### Data lines
↓↓↓
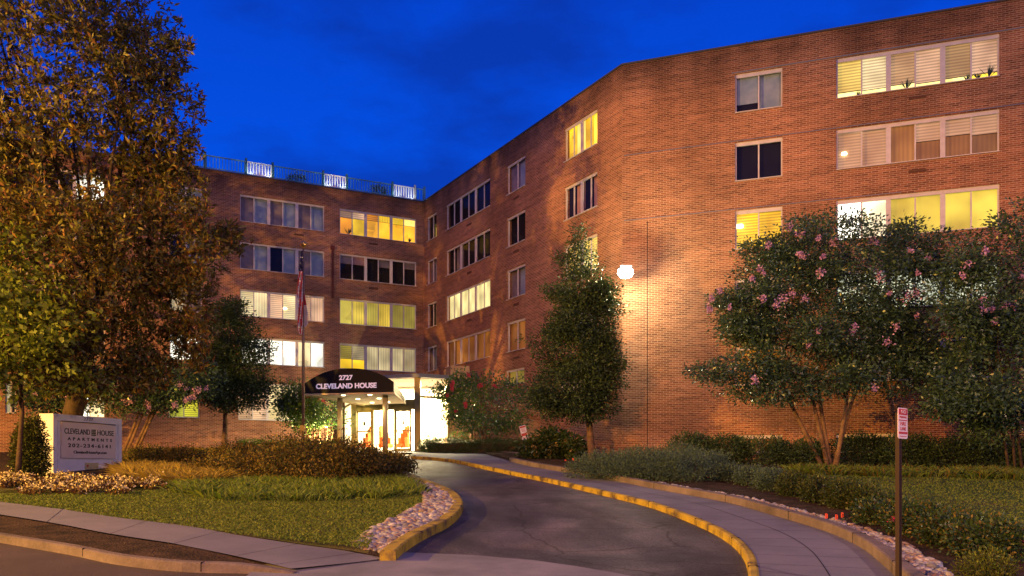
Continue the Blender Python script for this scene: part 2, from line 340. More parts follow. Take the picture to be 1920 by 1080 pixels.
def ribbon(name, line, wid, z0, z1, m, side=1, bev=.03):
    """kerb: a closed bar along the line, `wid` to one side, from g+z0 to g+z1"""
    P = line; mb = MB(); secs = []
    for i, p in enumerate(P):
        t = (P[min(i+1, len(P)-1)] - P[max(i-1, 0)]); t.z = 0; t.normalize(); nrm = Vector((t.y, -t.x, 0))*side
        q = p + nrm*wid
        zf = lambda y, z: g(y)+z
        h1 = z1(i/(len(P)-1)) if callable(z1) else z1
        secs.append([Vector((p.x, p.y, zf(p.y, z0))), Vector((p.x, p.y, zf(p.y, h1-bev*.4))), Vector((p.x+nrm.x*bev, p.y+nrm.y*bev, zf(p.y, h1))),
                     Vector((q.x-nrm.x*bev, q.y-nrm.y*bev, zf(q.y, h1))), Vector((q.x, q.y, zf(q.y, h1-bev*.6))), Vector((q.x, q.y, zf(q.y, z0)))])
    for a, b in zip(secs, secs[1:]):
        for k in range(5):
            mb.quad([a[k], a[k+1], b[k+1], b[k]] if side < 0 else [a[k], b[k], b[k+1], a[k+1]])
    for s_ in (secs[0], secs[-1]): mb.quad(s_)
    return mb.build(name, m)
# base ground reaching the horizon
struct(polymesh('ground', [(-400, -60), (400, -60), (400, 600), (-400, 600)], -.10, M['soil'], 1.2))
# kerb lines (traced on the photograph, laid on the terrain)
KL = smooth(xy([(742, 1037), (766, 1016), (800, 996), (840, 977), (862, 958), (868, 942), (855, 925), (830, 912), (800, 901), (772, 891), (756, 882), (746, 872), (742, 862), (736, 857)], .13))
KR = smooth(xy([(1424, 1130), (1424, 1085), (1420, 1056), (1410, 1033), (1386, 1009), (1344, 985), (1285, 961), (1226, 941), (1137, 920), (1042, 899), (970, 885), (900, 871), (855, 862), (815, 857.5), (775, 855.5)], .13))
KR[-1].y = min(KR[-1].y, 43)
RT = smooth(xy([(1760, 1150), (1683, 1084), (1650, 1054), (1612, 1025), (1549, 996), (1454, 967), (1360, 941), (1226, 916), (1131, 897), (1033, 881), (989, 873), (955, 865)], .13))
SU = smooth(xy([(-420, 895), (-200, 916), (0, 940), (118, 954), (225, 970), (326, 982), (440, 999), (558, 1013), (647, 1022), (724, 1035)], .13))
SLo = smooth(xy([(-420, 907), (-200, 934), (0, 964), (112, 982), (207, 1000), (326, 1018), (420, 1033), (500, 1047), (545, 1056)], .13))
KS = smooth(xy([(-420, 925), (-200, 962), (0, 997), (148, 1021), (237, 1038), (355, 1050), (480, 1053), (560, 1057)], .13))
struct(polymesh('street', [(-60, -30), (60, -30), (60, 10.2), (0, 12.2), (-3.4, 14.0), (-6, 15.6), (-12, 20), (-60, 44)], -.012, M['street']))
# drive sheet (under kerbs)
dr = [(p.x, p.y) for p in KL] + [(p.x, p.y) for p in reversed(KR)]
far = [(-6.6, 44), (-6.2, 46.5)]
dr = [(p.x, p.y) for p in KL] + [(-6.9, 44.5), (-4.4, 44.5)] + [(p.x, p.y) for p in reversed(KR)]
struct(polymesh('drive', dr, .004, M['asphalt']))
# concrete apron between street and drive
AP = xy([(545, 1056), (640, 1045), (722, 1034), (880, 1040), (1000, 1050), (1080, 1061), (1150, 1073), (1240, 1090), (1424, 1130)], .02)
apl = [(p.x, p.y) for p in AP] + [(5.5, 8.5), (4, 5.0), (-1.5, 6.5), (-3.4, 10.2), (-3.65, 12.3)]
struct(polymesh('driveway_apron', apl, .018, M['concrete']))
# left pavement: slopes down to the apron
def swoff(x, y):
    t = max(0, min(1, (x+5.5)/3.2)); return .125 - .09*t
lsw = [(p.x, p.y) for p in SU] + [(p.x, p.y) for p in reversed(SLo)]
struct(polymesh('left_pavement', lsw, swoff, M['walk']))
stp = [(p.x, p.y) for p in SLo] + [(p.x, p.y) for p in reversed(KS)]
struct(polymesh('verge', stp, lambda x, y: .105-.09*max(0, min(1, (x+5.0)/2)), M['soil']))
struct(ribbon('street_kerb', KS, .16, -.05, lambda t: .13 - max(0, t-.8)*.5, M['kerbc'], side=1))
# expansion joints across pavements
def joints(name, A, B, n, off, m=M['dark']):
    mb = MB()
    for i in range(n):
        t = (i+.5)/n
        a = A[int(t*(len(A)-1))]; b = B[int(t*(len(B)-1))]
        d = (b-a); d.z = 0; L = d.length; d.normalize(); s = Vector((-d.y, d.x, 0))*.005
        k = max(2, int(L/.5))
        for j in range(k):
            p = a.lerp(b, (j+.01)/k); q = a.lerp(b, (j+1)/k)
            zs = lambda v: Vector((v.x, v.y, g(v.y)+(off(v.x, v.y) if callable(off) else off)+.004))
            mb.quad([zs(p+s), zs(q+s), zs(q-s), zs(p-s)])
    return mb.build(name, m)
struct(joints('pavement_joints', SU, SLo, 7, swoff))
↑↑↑
### Goal
Without the pictures, write out all of the material exactly.

### Final answer
Continue the Blender Python script for this scene: part 2, from line 340. More parts follow. Take the picture to be 1920 by 1080 pixels.
def ribbon(name, line, wid, z0, z1, m, side=1, bev=.03):
    """kerb: a closed bar along the line, `wid` to one side, from g+z0 to g+z1"""
    P = line; mb = MB(); secs = []
    for i, p in enumerate(P):
        t = (P[min(i+1, len(P)-1)] - P[max(i-1, 0)]); t.z = 0; t.normalize(); nrm = Vector((t.y, -t.x, 0))*side
        q = p + nrm*wid
        zf = lambda y, z: g(y)+z
        h1 = z1(i/(len(P)-1)) if callable(z1) else z1
        secs.append([Vector((p.x, p.y, zf(p.y, z0))), Vector((p.x, p.y, zf(p.y, h1-bev*.4))), Vector((p.x+nrm.x*bev, p.y+nrm.y*bev, zf(p.y, h1))),
                     Vector((q.x-nrm.x*bev, q.y-nrm.y*bev, zf(q.y, h1))), Vector((q.x, q.y, zf(q.y, h1-bev*.6))), Vector((q.x, q.y, zf(q.y, z0)))])
    for a, b in zip(secs, secs[1:]):
        for k in range(5):
            mb.quad([a[k], a[k+1], b[k+1], b[k]] if side < 0 else [a[k], b[k], b[k+1], a[k+1]])
    for s_ in (secs[0], secs[-1]): mb.quad(s_)
    return mb.build(name, m)
# base ground reaching the horizon
struct(polymesh('ground', [(-400, -60), (400, -60), (400, 600), (-400, 600)], -.10, M['soil'], 1.2))
# kerb lines (traced on the photograph, laid on the terrain)
KL = smooth(xy([(742, 1037), (766, 1016), (800, 996), (840, 977), (862, 958), (868, 942), (855, 925), (830, 912), (800, 901), (772, 891), (756, 882), (746, 872), (742, 862), (736, 857)], .13))
KR = smooth(xy([(1424, 1130), (1424, 1085), (1420, 1056), (1410, 1033), (1386, 1009), (1344, 985), (1285, 961), (1226, 941), (1137, 920), (1042, 899), (970, 885), (900, 871), (855, 862), (815, 857.5), (775, 855.5)], .13))
KR[-1].y = min(KR[-1].y, 43)
RT = smooth(xy([(1760, 1150), (1683, 1084), (1650, 1054), (1612, 1025), (1549, 996), (1454, 967), (1360, 941), (1226, 916), (1131, 897), (1033, 881), (989, 873), (955, 865)], .13))
SU = smooth(xy([(-420, 895), (-200, 916), (0, 940), (118, 954), (225, 970), (326, 982), (440, 999), (558, 1013), (647, 1022), (724, 1035)], .13))
SLo = smooth(xy([(-420, 907), (-200, 934), (0, 964), (112, 982), (207, 1000), (326, 1018), (420, 1033), (500, 1047), (545, 1056)], .13))
KS = smooth(xy([(-420, 925), (-200, 962), (0, 997), (148, 1021), (237, 1038), (355, 1050), (480, 1053), (560, 1057)], .13))
struct(polymesh('street', [(-60, -30), (60, -30), (60, 10.2), (0, 12.2), (-3.4, 14.0), (-6, 15.6), (-12, 20), (-60, 44)], -.012, M['street']))
# drive sheet (under kerbs)
dr = [(p.x, p.y) for p in KL] + [(p.x, p.y) for p in reversed(KR)]
far = [(-6.6, 44), (-6.2, 46.5)]
dr = [(p.x, p.y) for p in KL] + [(-6.9, 44.5), (-4.4, 44.5)] + [(p.x, p.y) for p in reversed(KR)]
struct(polymesh('drive', dr, .004, M['asphalt']))
# concrete apron between street and drive
AP = xy([(545, 1056), (640, 1045), (722, 1034), (880, 1040), (1000, 1050), (1080, 1061), (1150, 1073), (1240, 1090), (1424, 1130)], .02)
apl = [(p.x, p.y) for p in AP] + [(5.5, 8.5), (4, 5.0), (-1.5, 6.5), (-3.4, 10.2), (-3.65, 12.3)]
struct(polymesh('driveway_apron', apl, .018, M['concrete']))
# left pavement: slopes down to the apron
def swoff(x, y):
    t = max(0, min(1, (x+5.5)/3.2)); return .125 - .09*t
lsw = [(p.x, p.y) for p in SU] + [(p.x, p.y) for p in reversed(SLo)]
struct(polymesh('left_pavement', lsw, swoff, M['walk']))
stp = [(p.x, p.y) for p in SLo] + [(p.x, p.y) for p in reversed(KS)]
struct(polymesh('verge', stp, lambda x, y: .105-.09*max(0, min(1, (x+5.0)/2)), M['soil']))
struct(ribbon('street_kerb', KS, .16, -.05, lambda t: .13 - max(0, t-.8)*.5, M['kerbc'], side=1))
# expansion joints across pavements
def joints(name, A, B, n, off, m=M['dark']):
    mb = MB()
    for i in range(n):
        t = (i+.5)/n
        a = A[int(t*(len(A)-1))]; b = B[int(t*(len(B)-1))]
        d = (b-a); d.z = 0; L = d.length; d.normalize(); s = Vector((-d.y, d.x, 0))*.005
        k = max(2, int(L/.5))
        for j in range(k):
            p = a.lerp(b, (j+.01)/k); q = a.lerp(b, (j+1)/k)
            zs = lambda v: Vector((v.x, v.y, g(v.y)+(off(v.x, v.y) if callable(off) else off)+.004))
            mb.quad([zs(p+s), zs(q+s), zs(q-s), zs(p-s)])
    return mb.build(name, m)
struct(joints('pavement_joints', SU, SLo, 7, swoff))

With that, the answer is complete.